__Data provided__.
□ □ □

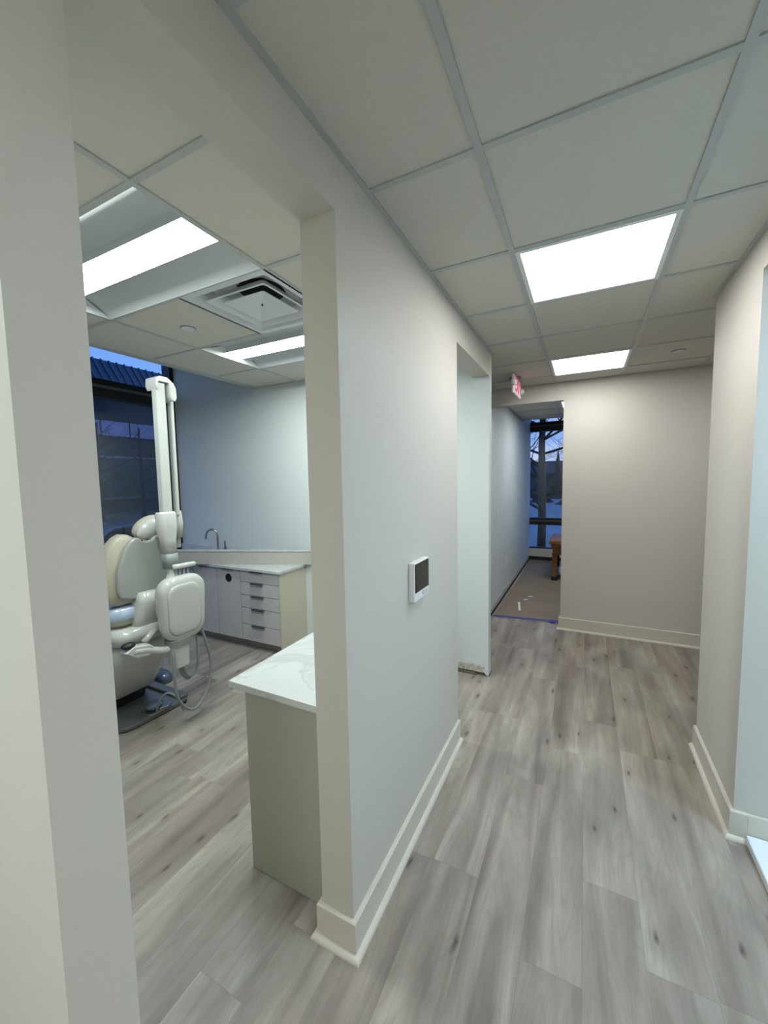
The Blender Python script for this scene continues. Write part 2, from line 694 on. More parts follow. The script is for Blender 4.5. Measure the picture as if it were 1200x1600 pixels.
# wall angles
a = .020
for x0, x1, y0, y1 in ((XW, XW + a, -3, 3.355), (XR - a, XR, -3, 2.9266), (-2.8, XW, 3.355, 3.355 + a), (-2.8, 3, YF - .008, YF), (XR, 3, 2.9266, 2.9266 + a),
                       (XWI - a, XWI, .3658, YB), (RX[0], XWI, .3658, .3658 + a), (RX[0], XWI, YB - a, YB), (-1.0, -1.0 + a, 4.78, 7.34)):
    g.box(x0, x1, y0, y1, C - .0015, C + .0058)
g.build('ceiling_grid', TEE, kind='structure', parent=bpy.data.objects['ceiling'])
# ceiling edges at the window pockets
MB().box(-3.16, -3.085, .3658, YB, C - .003, C + .09).build('trim_1', TEE, kind='structure', bevel=.002)
MB().box(-1.0, 3.0, 7.32, 7.37, C - .003, C + .09).build('trim_2', TEE, kind='structure', bevel=.002)


# baseboards with a quarter-round shoe
def base_run(name, pts, out, end0=None):
    """pts: polyline on the wall face; out: offset normals for each segment"""
    bh, bt, qr = .133, .016, .019
    off1, off2 = [], []
    n = len(pts)
    for i, p in enumerate(pts):
        v = Vector((0, 0))
        if i > 0:
            v += Vector(out[i - 1])
        if i < n - 1:
            if i == 0 or Vector(out[i]) != Vector(out[i - 1]):
                v += Vector(out[i])
        off1.append(v)
    prof_b = [(0, 0), (bt, 0), (bt, bh - .004), (bt - .004, bh), (0, bh)]
    prof_q = [(bt, 0), (bt + qr, 0)] + [(bt + qr * math.cos(q), qr * math.sin(q)) for q in [PI / 2 * k / 5 for k in range(1, 6)]]
    obs = []
    par = None
    for nm, prof in ((name, prof_b), ('quarter_round', prof_q)):
        mb = MB()
        rings = []
        for p, v in zip(pts, off1):
            rings.append([(p[0] + v[0] * a, p[1] + v[1] * a, z) for a, z in prof])
        mb.loft(rings)
        o = mb.build(nm, TRIMM, parent=par, kind='structure')
        par = par or o
    return par


base_run('baseboard_left', [(XW, 2.3715), (XW, 1.0813), (XWI, 1.0813), (XWI, 1.13)], [(1, 0), (0, -1), (-1, 0)])
base_run('baseboard_near', [(XW, .3658), (XW, .2642)], [(1, 0)])
# right-hand baseboard: the shoe stops at the white platform
p = MB()
base_run('baseboard_right', [(XR, 2.9266), (XR, 2.2402), (.685, 2.2402)], [(-1, 0), (0, -1)])
MB().box(.685, 3.0, 2.2402 - .016, 2.2402, 0, .133).build('baseboard_side_room', TRIMM, kind='structure', bevel=.003)
base_run('baseboard_end', [(3.0, YF), (-.2185, YF), (-.2185, 4.70)], [(0, -1), (-1, 0)])

# drywall corner bead of the corridor corner
# torn lower edge of the unfinished jamb
random.seed(4)


def ragged(name, axis, c, lo, hi, zlo, zhi, amp, m, out, n=26, th=.004):
    top, bot = [], []
    for k in range(n + 1):
        q = lo + (hi - lo) * k / n
        z = zhi + (random.random() - .5) * amp
        top.append((q, z))
        bot.append((q, zlo + (random.random() - .3) * amp * .2))
    mb = MB()
    for k in range(n):
        q0, z0 = top[k]
        q1, z1 = top[k + 1]
        b0, b1 = bot[k][1], bot[k + 1][1]
        if axis == 'Y':
            pts = [(q0, c, b0), (q1, c, b1), (q1, c, z1), (q0, c, z0)]
            mb.prism(pts, (0, out * th, 0))
        else:
            pts = [(c, q0, b0), (c, q1, b1), (c, q1, z1), (c, q0, z0)]
            mb.prism(pts, (out * th, 0, 0))
    return mb.build(name, m, kind='structure')


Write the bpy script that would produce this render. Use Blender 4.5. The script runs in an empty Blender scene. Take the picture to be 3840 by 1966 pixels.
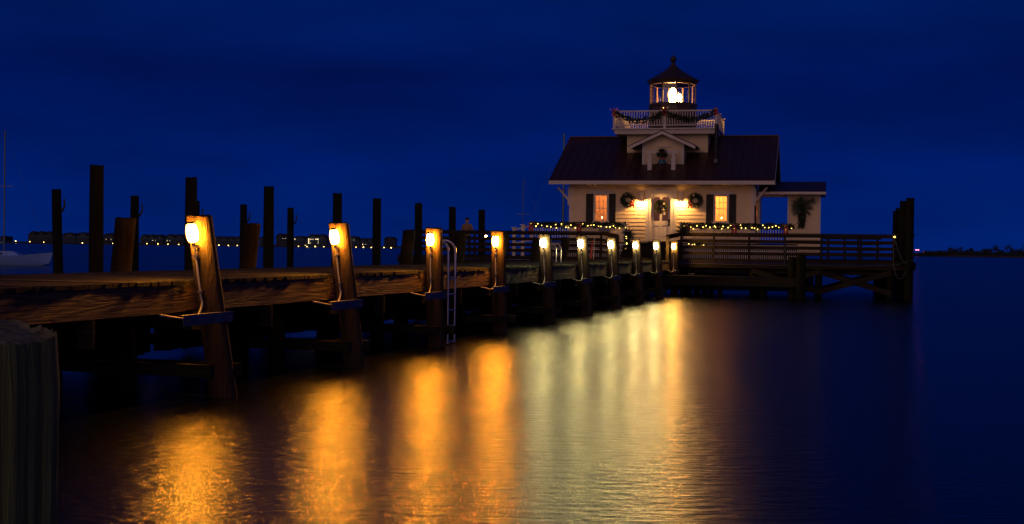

□ □ □

__Do this__. Write out again exactly the lines from the start of the data above through the line containing "MB().box(-1.0, 3.0, 7.32, 7.37, C", inclusive, excluding any pictures.

__Output__.
The Blender Python script for this scene continues. Write part 2, from line 694 on. More parts follow. The script is for Blender 4.5. Measure the picture as if it were 1200x1600 pixels.
# wall angles
a = .020
for x0, x1, y0, y1 in ((XW, XW + a, -3, 3.355), (XR - a, XR, -3, 2.9266), (-2.8, XW, 3.355, 3.355 + a), (-2.8, 3, YF - .008, YF), (XR, 3, 2.9266, 2.9266 + a),
                       (XWI - a, XWI, .3658, YB), (RX[0], XWI, .3658, .3658 + a), (RX[0], XWI, YB - a, YB), (-1.0, -1.0 + a, 4.78, 7.34)):
    g.box(x0, x1, y0, y1, C - .0015, C + .0058)
g.build('ceiling_grid', TEE, kind='structure', parent=bpy.data.objects['ceiling'])
# ceiling edges at the window pockets
MB().box(-3.16, -3.085, .3658, YB, C - .003, C + .09).build('trim_1', TEE, kind='structure', bevel=.002)
MB().box(-1.0, 3.0, 7.32, 7.37, C - .003, C + .09).build('trim_2', TEE, kind='structure', bevel=.002)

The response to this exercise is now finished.